Montrer « ce que les ultramarins savent faire » 

« Représentante du patrimoine agricole ultramarin », Biguine sera accompagnée Porte de Versailles de quatre autres vaches de l'élevage d'André Prosper et montrera aux visiteurs « toute la richesse et la diversité des productions des territoires d'Outre-mer », selon le SIA.

« C'est vraiment un sentiment de fierté, puisque quand on voit le travail réalisé depuis les années 1950, le résultat est là aujourd'hui : nous avons fixé une race », se réjouit André Prosper, qui s'enorgueillit de pouvoir montrer « ce que la Martinique, ce que les Ultramarins sont capables de faire ».

La brahmane a pu s'épanouir en Martinique grâce à une particularité : au niveau du cou, sa peau forme un « fanon », « chargé en glandes sudoripares » qui lui permet de supporter facilement la chaleur, explique l'agriculteur, vice-président de l'Union des éleveurs bovins brahman de Martinique (UEBB) et président de la Coopérative des éleveurs martiniquais (CODEM).

Le cheptel total de la Martinique, estimé à 15 000 animaux, est très majoritairement constitué de brahmanes.

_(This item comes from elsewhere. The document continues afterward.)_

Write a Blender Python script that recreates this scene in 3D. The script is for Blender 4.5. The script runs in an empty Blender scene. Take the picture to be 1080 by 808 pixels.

Avec cette race d'une grande frugalité, les éleveurs martiniquais parviennent à produire « de la viande avec très peu d'intrants » : juste « de l'herbe et de l'eau », poursuit M. Prosper. La filière produit 400 tonnes par an, soit 12 % de la consommation locale.

Les animaux destinés à la boucherie sont généralement issus du croisement entre « une mère brahmane et un taureau européen », précise Sandrine Hayot, gérante d'une exploitation de 80 vaches brahmanes dans la commune du François (est) et présidente de l'UEBB.

Ces croisements permettent d'améliorer les qualités bouchères de la viande, « mais avec une rusticité qui permet de ne pas avoir des coûts d'élevage trop élevés », poursuit-elle.

Fort d'une quinzaine de membres, l'UEBB veille principalement « à ce que la diversité génétique des troupeaux reste importante ». Car depuis 1992, l'Union européenne n'autorise plus l'importation d'animaux vivants : une contrainte de taille, les élevages de Martinique et de Guyane concentrant 98 % du cheptel européen de brahmanes.

Cependant, les éleveurs martiniquais sont optimistes. « Y compris en métropole, l'évolution climatique fait que les éleveurs se tournent vers des races plus rustiques », constate Sandrine Hayot, qui espère que la présence de Biguine au Salon de l'agriculture « va déclencher l'intérêt de beaucoup d'éleveurs ».